Llegó un momento en el que los monarcas francos se estaban quedando sin riquezas que repartir y por ello sin la posibilidad de reclutar tropas con las que podría revertir la situación conquistando nuevas tierras. Es decir, los reyes francos fueron cayendo en el mismo círculo vicioso del Imperio Romano 400 años antes: sin impuestos, sin riquezas y sin soldados. Sólo era cuestión de tiempo que los nobles les dieran una patada a los reyes carolingios y se disputaran ellos mismos el trono.

Y eso es lo que ocurrió.
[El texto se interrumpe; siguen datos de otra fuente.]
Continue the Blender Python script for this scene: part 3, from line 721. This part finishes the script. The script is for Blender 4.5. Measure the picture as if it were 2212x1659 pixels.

En la parte oriental del antiguo imperio, en Germania, el último carolingio, Arnulfo de Carintia, fue sustituido en el año 899 por uno de los nobles de su entorno. En la parte occidental, en Francia, la dinastía aguantaría casi un siglo más, pero ya sin poder ninguno y en un estado de suma debilidad ante los nobles hasta que en el año 987 Luis V el indolente cerró la lista definitivamente de la dinastía carolingia.


Los últimos reyes francos no pudieron seguir las conquistas de sus antecesores y por ello no pudieron conseguir las riquezas necesarias para pagar a sus seguidores, los cuales, ante la creciente debilidad de los reyes carolingios, acabaron con ellos. El imperio, cuando dejó de crecer, murió.